President Bill Clinton September 30, 1998
Today, at a White House event, President Clinton announces that the federal budget, which had run at a deficit for 29 years, has been balanced, and will run a surplus of roughly $70 billion for the fiscal year that ends today.
Closing The Book On A Generation Of Deficits. In 1992, the budget deficit was $290 billion. When elected, President Clinton put in place a three-part economic strategy to: (1) cut the deficit to lower interest rates and spur business investment; (2) make critical investments in our people, from health care to education; and (3) open foreign markets to American products so that America would be prepared to meet the challenges of the 21st Century. Today, America's fiscal house is in order, after three decades of budget deficits, today marks the final day of fiscal year 1998 -- the first year the United States government will record a budget surplus since 1969. Under President Clinton:
Instead of a $357 billion deficit, we will have roughly $70 billion in surplus this year. When President Clinton took office, the Congressional Budget Office (CBO) projected the deficit would be $357 billion this year. Using preliminary information, the Administration expects the surplus to be about $70 billion when final numbers are released in October;
Lowering The Deficit Has Led To The Highest Home Ownership Rate In American History. Lower mortgage rates -- along with higher family incomes, faster job growth, and the President's National Home Ownership Strategy -- have helped raise the national home ownership rate to its highest level in American history;
Lowering The Deficit Has Resulted In A Lower National Debt -- $17,000 Less Debt For A Family Of Four. The national debt is $1.2 trillion lower than projected by the CBO in 1993 -- that's $17,000 less debt for a family of four;
Federal Spending Has Been Cut, But Investments In Our Future Have Grown. President Clinton's 1993 Economic Plan included $255 billion in spending cuts over five years -- more than half of the total deficit reduction package. As a result, federal spending as a share of the economy has declined each of the last 6 years and is now the lowest it has been in 24 years. As spending has been reduced in low priority areas, President Clinton has dramatically increased funding in critical areas such as education and training, the environment, health care, and research and development.
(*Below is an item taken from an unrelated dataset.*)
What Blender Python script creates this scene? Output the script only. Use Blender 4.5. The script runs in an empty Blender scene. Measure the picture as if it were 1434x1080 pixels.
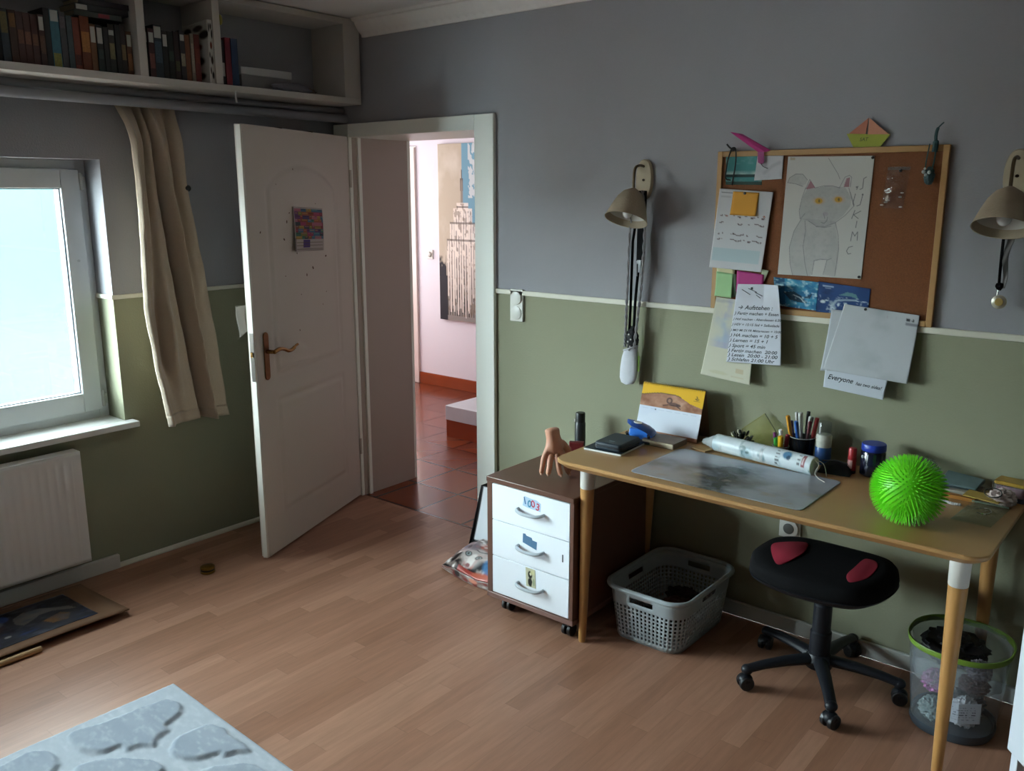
import bpy, bmesh, math, random
import numpy as np
from mathutils import Vector, Matrix, noise as mnoise

random.seed(7)
COL = bpy.context.scene.collection
PI = math.pi
CAM = (3.8008, -3.1326, 1.6902)

WALL_UP, WALL_LOW = '#97979b', '#8d8e77'
FLOOR = ('#8e6650', '#9a715b', '#a57c65')
NEIGH = '#2a4243'
SKY, EXPO = 68.0, 0.0
HALL1, HALL2 = 42, 110
W2Z = (0.655, 1.8314)

# ------------------------------------------------------------------ colour and materials
def lin(c):
    return c / 12.92 if c <= 0.04045 else ((c + 0.055) / 1.055) ** 2.4

def hexc(h):
    h = h.lstrip('#')
    return tuple(lin(int(h[i:i + 2], 16) / 255) for i in (0, 2, 4))

MATS = {}

def M(name, col, rough=0.5, metal=0.0, noise=None, bump=None, spec=0.5, alpha=1.0, trans=0.0, coat=0.0, sheen=0.0, sub=0.0):
    """Principled material; noise = (scale, amount) varies the colour, bump = (scale, strength)."""
    if name in MATS:
        return MATS[name]
    m = bpy.data.materials.new(name)
    m.use_nodes = True
    nt = m.node_tree
    b = nt.nodes['Principled BSDF']
    c = hexc(col) if isinstance(col, str) else col
    b.inputs['Base Color'].default_value = (*c, 1)
    b.inputs['Roughness'].default_value = rough
    b.inputs['Metallic'].default_value = metal
    b.inputs['Specular IOR Level'].default_value = spec
    b.inputs['Alpha'].default_value = alpha
    b.inputs['Transmission Weight'].default_value = trans
    b.inputs['Coat Weight'].default_value = coat
    b.inputs['Sheen Weight'].default_value = sheen
    if sub:
        b.inputs['Subsurface Weight'].default_value = sub
        b.inputs['Subsurface Radius'].default_value = (0.01, 0.005, 0.003)
    if noise or bump:
        tc = nt.nodes.new('ShaderNodeNewGeometry')
    if noise:
        n = nt.nodes.new('ShaderNodeTexNoise')
        n.inputs['Scale'].default_value = noise[0]
        n.inputs['Detail'].default_value = 5
        nt.links.new(tc.outputs['Position'], n.inputs['Vector'])
        r = nt.nodes.new('ShaderNodeMix')
        r.data_type = 'RGBA'
        k = noise[1]
        r.inputs['A'].default_value = (*[x * (1 - k) for x in c], 1)
        r.inputs['B'].default_value = (*[min(1, x * (1 + k)) for x in c], 1)
        nt.links.new(n.outputs['Fac'], r.inputs['Factor'])
        nt.links.new(r.outputs['Result'], b.inputs['Base Color'])
    if bump:
        n2 = nt.nodes.new('ShaderNodeTexNoise')
        n2.inputs['Scale'].default_value = bump[0]
        n2.inputs['Detail'].default_value = 4
        nt.links.new(tc.outputs['Position'], n2.inputs['Vector'])
        bp = nt.nodes.new('ShaderNodeBump')
        bp.inputs['Strength'].default_value = bump[1]
        bp.inputs['Distance'].default_value = 0.004
        nt.links.new(n2.outputs['Fac'], bp.inputs['Height'])
        nt.links.new(bp.outputs['Normal'], b.inputs['Normal'])
    MATS[name] = m
    return m

def printed_mat(name='printed_paper', rough=0.7, spec=0.3):
    if name in MATS:
        return MATS[name]
    m = bpy.data.materials.new(name)
    m.use_nodes = True
    nt = m.node_tree
    a = nt.nodes.new('ShaderNodeVertexColor')
    a.layer_name = 'Col'
    b = nt.nodes['Principled BSDF']
    b.inputs['Roughness'].default_value = rough
    b.inputs['Specular IOR Level'].default_value = spec
    nt.links.new(a.outputs['Color'], b.inputs['Base Color'])
    MATS[name] = m
    return m

def clear_mat(name, tint=(0.9, 0.95, 0.95), gloss=0.08, rough=0.05, body=0.0, body_col=(0.8, 0.8, 0.8)):
    """Thin clear plastic or glass: light passes straight through, a little is reflected, body = milky share."""
    if name in MATS:
        return MATS[name]
    m = bpy.data.materials.new(name)
    m.use_nodes = True
    nt = m.node_tree
    nt.nodes.clear()
    o = nt.nodes.new('ShaderNodeOutputMaterial')
    t = nt.nodes.new('ShaderNodeBsdfTransparent')
    t.inputs['Color'].default_value = (*tint, 1)
    g = nt.nodes.new('ShaderNodeBsdfGlossy')
    g.inputs['Roughness'].default_value = rough
    lw = nt.nodes.new('ShaderNodeLayerWeight')      # Schlick reflectance, the same from both sides of the thin wall
    lw.inputs['Blend'].default_value = 0.5
    pw = nt.nodes.new('ShaderNodeMath'); pw.operation = 'POWER'; pw.inputs[1].default_value = 5
    nt.links.new(lw.outputs['Facing'], pw.inputs[0])
    fr = nt.nodes.new('ShaderNodeMath'); fr.operation = 'MULTIPLY_ADD'; fr.inputs[1].default_value = 0.9; fr.inputs[2].default_value = 0.03
    nt.links.new(pw.outputs[0], fr.inputs[0])
    mx = nt.nodes.new('ShaderNodeMixShader')
    last = t.outputs[0]
    if body:
        d = nt.nodes.new('ShaderNodeBsdfDiffuse')
        d.inputs['Color'].default_value = (*body_col, 1)
        m0 = nt.nodes.new('ShaderNodeMixShader')
        m0.inputs[0].default_value = body
        nt.links.new(last, m0.inputs[1])
        nt.links.new(d.outputs[0], m0.inputs[2])
        last = m0.outputs[0]
    nt.links.new(fr.outputs[0], mx.inputs[0])
    nt.links.new(last, mx.inputs[1])
    nt.links.new(g.outputs[0], mx.inputs[2])
    nt.links.new(mx.outputs[0], o.inputs[0])
    MATS[name] = m
    return m

# ------------------------------------------------------------------ mesh builder
class MB:
    def __init__(s):
        s.v, s.f, s.mi, s.m = [], [], [], 0

    def add(s, vs, fs):
        o = len(s.v)
        s.v += [tuple(p) for p in vs]
        s.f += [tuple(i + o for i in f) for f in fs]
        s.mi += [s.m] * len(fs)
        return o

    def box(s, x0, y0, z0, x1, y1, z1):
        v = [(x, y, z) for z in (z0, z1) for y in (y0, y1) for x in (x0, x1)]
        s.add(v, [(0, 2, 3, 1), (4, 5, 7, 6), (0, 1, 5, 4), (2, 6, 7, 3), (0, 4, 6, 2), (1, 3, 7, 5)])
        return s

    def obox(s, c, size, rz=0.0, rx=0.0, ry=0.0):
        o = len(s.v)
        a, b, d = size[0] / 2, size[1] / 2, size[2] / 2
        s.box(-a, -b, -d, a, b, d)
        mt = Matrix.Translation(c) @ Matrix.Rotation(rz, 4, 'Z') @ Matrix.Rotation(ry, 4, 'Y') @ Matrix.Rotation(rx, 4, 'X')
        s.xf(mt, o)
        return s

    def xf(s, mt, start=0):
        for i in range(start, len(s.v)):
            s.v[i] = tuple(mt @ Vector(s.v[i]))
        return s

    def tube(s, pts, r, n=8, closed=False, caps=True, flat=1.0):
        pts = [Vector(p) for p in pts]
        N = len(pts)
        rs = r if isinstance(r, (list, tuple)) else [r] * N
        rings = []
        up = None
        for i, p in enumerate(pts):
            if closed:
                d = pts[(i + 1) % N] - pts[i - 1]
            else:
                d = pts[min(i + 1, N - 1)] - pts[max(i - 1, 0)]
            d = d.normalized() if d.length > 1e-9 else Vector((0, 0, 1))
            if up is None:
                up = Vector((0, 0, 1)) if abs(d.z) < 0.9 else Vector((1, 0, 0))
            a = d.cross(up)
            a = a.normalized() if a.length > 1e-6 else d.orthogonal().normalized()
            b = a.cross(d).normalized()
            up = b
            rings.append([p + (a * math.cos(2 * PI * k / n) + b * (flat * math.sin(2 * PI * k / n))) * rs[i] for k in range(n)])
        v = [q for rg in rings for q in rg]
        f = []
        L = N if closed else N - 1
        for i in range(L):
            for k in range(n):
                j = (i + 1) % N
                f.append((i * n + k, i * n + (k + 1) % n, j * n + (k + 1) % n, j * n + k))
        if caps and not closed:
            f.append(tuple(range(n))[::-1])
            f.append(tuple((N - 1) * n + k for k in range(n)))
        s.add(v, f)
        return s

    def cyl(s, p0, p1, r0, r1=None, n=16, caps=True):
        return s.tube([p0, p1], [r0, r0 if r1 is None else r1], n, caps=caps)

    def lathe(s, prof, c=(0, 0, 0), n=24, sx=1.0, sy=1.0, pw=None, caps=True):
        v, f = [], []
        for r, z in prof:
            for k in range(n):
                a = 2 * PI * k / n
                cx, sy_ = math.cos(a), math.sin(a)
                if pw:
                    cx = math.copysign(abs(cx) ** pw, cx)
                    sy_ = math.copysign(abs(sy_) ** pw, sy_)
                v.append((c[0] + r * sx * cx, c[1] + r * sy * sy_, c[2] + z))
        for i in range(len(prof) - 1):
            for k in range(n):
                f.append((i * n + k, i * n + (k + 1) % n, (i + 1) * n + (k + 1) % n, (i + 1) * n + k))
        if caps and prof[0][0] > 1e-6:
            f.append(tuple(range(n))[::-1])
        if caps and prof[-1][0] > 1e-6:
            f.append(tuple((len(prof) - 1) * n + k for k in range(n)))
        s.add(v, f)
        return s

    def prism(s, poly, z0, z1):
        n = len(poly)
        v = [(x, y, z0) for x, y in poly] + [(x, y, z1) for x, y in poly]
        f = [tuple(range(n))[::-1], tuple(range(n, 2 * n))]
        f += [(i, (i + 1) % n, n + (i + 1) % n, n + i) for i in range(n)]
        s.add(v, f)
        return s

    def loft(s, loops, caps=True):
        n = len(loops[0])
        v = [p for L in loops for p in L]
        f = []
        for i in range(len(loops) - 1):
            for k in range(n):
                f.append((i * n + k, i * n + (k + 1) % n, (i + 1) * n + (k + 1) % n, (i + 1) * n + k))
        if caps:
            f.append(tuple(range(n))[::-1])
            f.append(tuple((len(loops) - 1) * n + k for k in range(n)))
        s.add(v, f)
        return s

    def grid(s, fn, nu, nv):
        v = [fn(i / nu, j / nv) for j in range(nv + 1) for i in range(nu + 1)]
        w = nu + 1
        s.add(v, [(j * w + i, j * w + i + 1, (j + 1) * w + i + 1, (j + 1) * w + i) for j in range(nv) for i in range(nu)])
        return s

    def ball(s, c, r, nu=16, nv=10):
        if not isinstance(r, (list, tuple)):
            r = (r, r, r)
        o = len(s.v)
        s.lathe([(max(math.sin(PI * j / nv), 1e-5), -math.cos(PI * j / nv)) for j in range(nv + 1)], n=nu)
        s.xf(Matrix.Translation(c) @ Matrix.Diagonal((*r, 1)), o)
        return s

    def build(s, name, mats, parent=None, bevel=0.0, smooth=35, solid=0.0, subd=0, world=True, recalc=True, bseg=2):
        me = bpy.data.meshes.new(name)
        vs = s.v
        off = Vector((0, 0, 0))
        if parent is not None and world:
            inv = chain(parent).inverted()
            vs = [tuple(inv @ Vector(p)) for p in vs]
        elif parent is None:
            xs = [p[0] for p in vs]; ys = [p[1] for p in vs]; zs = [p[2] for p in vs]
            off = Vector(((min(xs) + max(xs)) / 2, (min(ys) + max(ys)) / 2, min(zs)))
            vs = [(p[0] - off.x, p[1] - off.y, p[2] - off.z) for p in vs]
        me.from_pydata(vs, [], s.f)
        if not isinstance(mats, (list, tuple)):
            mats = [mats]
        for m in mats:
            me.materials.append(m)
        if len(mats) > 1:
            me.polygons.foreach_set('material_index', s.mi)
        if recalc:
            bm = bmesh.new(); bm.from_mesh(me)
            bmesh.ops.remove_doubles(bm, verts=bm.verts, dist=1e-6)
            bmesh.ops.recalc_face_normals(bm, faces=bm.faces)
            bm.to_mesh(me); bm.free()
        if smooth:
            me.polygons.foreach_set('use_smooth', [True] * len(me.polygons))
            me.set_sharp_from_angle(angle=math.radians(smooth))
        o = bpy.data.objects.new(name, me)
        COL.objects.link(o)
        o.location = off
        if parent is not None:
            o.parent = parent
        if bevel:
            b = o.modifiers.new('bevel', 'BEVEL')
            b.width = bevel; b.segments = bseg; b.limit_method = 'ANGLE'; b.angle_limit = math.radians(40)
        if solid:
            so = o.modifiers.new('solid', 'SOLIDIFY'); so.thickness = solid; so.offset = 0
        if subd:
            sb = o.modifiers.new('subd', 'SUBSURF'); sb.levels = subd; sb.render_levels = subd
        return o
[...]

Maintaining Strong Economic Growth And Fiscal Discipline. Achieving the first budget surplus in a generation is an accomplishment all Americans can be proud of; however, to ensure that opportunity is extended to all, and that the economic policies that have led to this remarkable expansion continue, we must maintain our fiscal discipline:
Saving Social Security First. Fiscal discipline begins with setting aside every penny of any surplus until we save Social Security. The President has proposed targeted tax cuts that are fully paid for, but opposes plans to drain the surplus to pay for new tax cuts;
Continuing Investments In Our People. The President has called for critical education investments that will reduce class size, hire 100,000 teachers, modernize and build thousands of schools, and give our children access to powerful education technology. Unfortunately, the Congress has failed to act on these important initiatives. The President is once again calling on Congress to help give our children a world-class education to ensure our economic competitiveness in the 21st Century.